With Strange even younger at 21, the duo appear poised to run the Canberra side for years to come.

“Strangey is awesome … the best thing is he’s a good mate off the field too so it makes training a lot easier, having fun and trying to get better,” Sanders said.

Meanwhile, new Gold Coast coach Josh Hannay has warned it is inevitable there will be more pain for the Titans this NRL season after their 50-10 round-one thrashing from Cronulla.

The off-season arrival of prized Queensland assistant coach Hannay signalled new hope at underachieving Gold Coast, who re-signed key men Tino Fa’asuamaleaui, Cooper Bai, Jayden Campbell and Beau Fermor over the summer and won both their pre-season games.

But the Sharks brought the Titans careening back to earth on Saturday night and delivered Hannay a brutal reality check in his first game as a full-time NRL head coach.

Back-to-back preliminary finalists Cronulla scored in their first set with the ball and never looked back, beating their rivals physically and leaving the Titans to rue some poor fundamental errors.

Most notably, the Titans turned over possession when no player made it to dummy-half during a first-half attacking raid deep in Sharks territory.

“Physically, we were beaten to the punch,” Hannay said.

“When we were under pressure, some bad habits popped up.”

Hannay is the Titans’ fifth full-time head coach in the past 10 seasons and in that time the club has played finals just once, when they sneaked into eighth spot with a 10-14 record in 2021.

The Titans last finished a regular season with a winning record in 2010. Every other NRL team has posted one since then bar the Dolphins, who entered the competition in 2023.

No result against the Sharks could have discouraged Hannay on his mission to revitalise the long-time underachievers.
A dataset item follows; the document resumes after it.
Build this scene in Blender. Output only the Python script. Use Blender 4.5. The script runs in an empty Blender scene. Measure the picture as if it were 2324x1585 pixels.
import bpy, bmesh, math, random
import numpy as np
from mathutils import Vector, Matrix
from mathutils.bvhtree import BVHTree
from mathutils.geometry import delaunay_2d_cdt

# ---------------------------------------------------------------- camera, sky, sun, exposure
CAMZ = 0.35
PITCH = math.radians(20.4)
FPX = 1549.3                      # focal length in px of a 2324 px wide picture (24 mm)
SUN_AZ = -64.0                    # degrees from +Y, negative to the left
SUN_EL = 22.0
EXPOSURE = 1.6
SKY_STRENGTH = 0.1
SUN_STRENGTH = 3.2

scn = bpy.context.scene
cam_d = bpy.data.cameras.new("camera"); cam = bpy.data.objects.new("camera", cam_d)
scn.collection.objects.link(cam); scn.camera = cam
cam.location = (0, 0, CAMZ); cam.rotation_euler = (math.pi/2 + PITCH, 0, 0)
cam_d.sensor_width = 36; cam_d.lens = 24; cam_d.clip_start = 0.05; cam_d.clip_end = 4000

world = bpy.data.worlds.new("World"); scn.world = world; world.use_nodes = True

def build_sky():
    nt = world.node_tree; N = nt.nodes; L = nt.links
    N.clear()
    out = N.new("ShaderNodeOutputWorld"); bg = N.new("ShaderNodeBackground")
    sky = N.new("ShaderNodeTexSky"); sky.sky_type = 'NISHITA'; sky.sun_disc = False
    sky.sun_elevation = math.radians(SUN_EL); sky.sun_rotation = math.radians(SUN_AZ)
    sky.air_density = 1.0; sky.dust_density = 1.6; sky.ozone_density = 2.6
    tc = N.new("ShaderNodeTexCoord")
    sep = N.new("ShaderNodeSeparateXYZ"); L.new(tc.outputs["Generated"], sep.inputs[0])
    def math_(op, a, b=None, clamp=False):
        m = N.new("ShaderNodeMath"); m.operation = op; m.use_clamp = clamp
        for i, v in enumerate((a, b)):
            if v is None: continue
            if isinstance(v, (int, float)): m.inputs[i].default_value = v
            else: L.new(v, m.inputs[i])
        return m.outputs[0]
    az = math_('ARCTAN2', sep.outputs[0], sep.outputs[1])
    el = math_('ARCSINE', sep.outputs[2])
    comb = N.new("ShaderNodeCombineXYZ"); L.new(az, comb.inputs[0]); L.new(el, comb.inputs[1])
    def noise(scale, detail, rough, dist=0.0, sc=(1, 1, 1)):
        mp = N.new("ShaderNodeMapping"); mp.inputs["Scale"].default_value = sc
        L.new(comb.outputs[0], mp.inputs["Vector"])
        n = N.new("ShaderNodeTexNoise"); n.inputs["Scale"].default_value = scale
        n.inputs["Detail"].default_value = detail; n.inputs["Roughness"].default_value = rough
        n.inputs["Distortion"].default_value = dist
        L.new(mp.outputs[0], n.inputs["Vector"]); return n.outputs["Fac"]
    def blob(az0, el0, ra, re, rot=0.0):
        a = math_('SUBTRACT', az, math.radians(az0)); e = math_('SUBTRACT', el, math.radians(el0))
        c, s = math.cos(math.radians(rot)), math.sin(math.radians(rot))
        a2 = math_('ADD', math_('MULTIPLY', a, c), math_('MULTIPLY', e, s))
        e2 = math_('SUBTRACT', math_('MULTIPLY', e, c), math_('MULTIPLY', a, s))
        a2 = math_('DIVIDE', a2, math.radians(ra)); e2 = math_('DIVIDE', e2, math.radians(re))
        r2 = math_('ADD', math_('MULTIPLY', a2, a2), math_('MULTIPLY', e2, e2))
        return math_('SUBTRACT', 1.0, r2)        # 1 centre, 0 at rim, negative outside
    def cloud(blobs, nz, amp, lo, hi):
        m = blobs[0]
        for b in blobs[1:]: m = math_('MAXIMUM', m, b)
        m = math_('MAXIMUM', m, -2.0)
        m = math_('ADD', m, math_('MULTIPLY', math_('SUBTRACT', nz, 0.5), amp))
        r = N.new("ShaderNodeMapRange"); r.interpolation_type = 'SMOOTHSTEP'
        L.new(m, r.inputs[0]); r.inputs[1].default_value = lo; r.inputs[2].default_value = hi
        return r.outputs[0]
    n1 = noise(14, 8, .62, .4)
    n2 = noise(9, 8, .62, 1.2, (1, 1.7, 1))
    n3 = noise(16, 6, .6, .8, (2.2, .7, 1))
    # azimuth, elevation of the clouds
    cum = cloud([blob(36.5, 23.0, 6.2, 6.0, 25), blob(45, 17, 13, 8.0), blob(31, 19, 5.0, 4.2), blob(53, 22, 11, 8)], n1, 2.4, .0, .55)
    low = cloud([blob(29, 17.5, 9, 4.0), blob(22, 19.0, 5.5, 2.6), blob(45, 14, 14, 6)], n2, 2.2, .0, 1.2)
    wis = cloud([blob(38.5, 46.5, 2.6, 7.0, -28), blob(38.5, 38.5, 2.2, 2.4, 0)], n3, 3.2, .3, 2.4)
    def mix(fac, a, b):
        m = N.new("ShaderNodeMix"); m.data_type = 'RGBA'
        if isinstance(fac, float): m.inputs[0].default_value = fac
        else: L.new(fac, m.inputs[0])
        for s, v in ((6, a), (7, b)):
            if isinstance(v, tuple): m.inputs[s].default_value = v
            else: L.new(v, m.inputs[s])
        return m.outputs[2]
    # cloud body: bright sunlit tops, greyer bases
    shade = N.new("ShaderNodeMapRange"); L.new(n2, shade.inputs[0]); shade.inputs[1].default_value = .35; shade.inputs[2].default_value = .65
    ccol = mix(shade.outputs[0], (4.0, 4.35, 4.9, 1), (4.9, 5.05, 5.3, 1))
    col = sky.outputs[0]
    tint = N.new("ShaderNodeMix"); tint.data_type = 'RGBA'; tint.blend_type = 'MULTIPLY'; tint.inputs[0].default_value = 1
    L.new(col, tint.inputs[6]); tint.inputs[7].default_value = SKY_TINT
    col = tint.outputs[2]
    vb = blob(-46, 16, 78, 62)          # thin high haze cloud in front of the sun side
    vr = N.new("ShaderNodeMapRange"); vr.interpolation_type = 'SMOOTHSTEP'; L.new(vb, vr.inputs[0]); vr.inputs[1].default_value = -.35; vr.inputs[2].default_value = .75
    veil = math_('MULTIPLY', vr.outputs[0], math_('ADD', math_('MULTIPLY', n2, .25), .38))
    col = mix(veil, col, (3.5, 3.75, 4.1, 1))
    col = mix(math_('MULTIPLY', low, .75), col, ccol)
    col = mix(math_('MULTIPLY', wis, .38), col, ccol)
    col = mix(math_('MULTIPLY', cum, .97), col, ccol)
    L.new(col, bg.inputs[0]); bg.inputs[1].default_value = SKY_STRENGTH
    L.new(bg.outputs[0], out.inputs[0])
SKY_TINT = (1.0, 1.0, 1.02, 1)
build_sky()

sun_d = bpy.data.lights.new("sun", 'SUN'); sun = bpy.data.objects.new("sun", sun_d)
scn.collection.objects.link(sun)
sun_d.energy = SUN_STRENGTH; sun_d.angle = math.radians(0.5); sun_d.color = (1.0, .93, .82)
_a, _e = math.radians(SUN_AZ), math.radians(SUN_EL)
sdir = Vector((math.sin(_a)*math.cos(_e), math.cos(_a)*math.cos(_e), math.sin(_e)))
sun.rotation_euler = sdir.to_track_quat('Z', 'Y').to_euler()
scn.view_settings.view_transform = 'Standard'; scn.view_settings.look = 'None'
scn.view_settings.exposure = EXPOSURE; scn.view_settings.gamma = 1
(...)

“Win or lose tonight, tonight wasn’t going to define us this year,” he said.

“I know this playing group are capable of better, but I’ve also said to them, there’s going to be pain.

“You don’t know when it’s going to present, but there’s going to be pain for us this year. We’re on a journey here.

“I don’t for one moment accept the performance or the result, it doesn’t sit well with me or the players at all, but the reality is, we’re going to have nights like tonight. Our response to nights like that is probably more important than anything.”

Hannay said the first step of that response would involve examining his first loss as Titans coach ahead of next weekend’s clash with the Dolphins.

“I’m not one to dwell so we won’t dwell on it but you also can’t ignore it,” he said.

“We’ll go through it, take out of it what we have to, and respond.”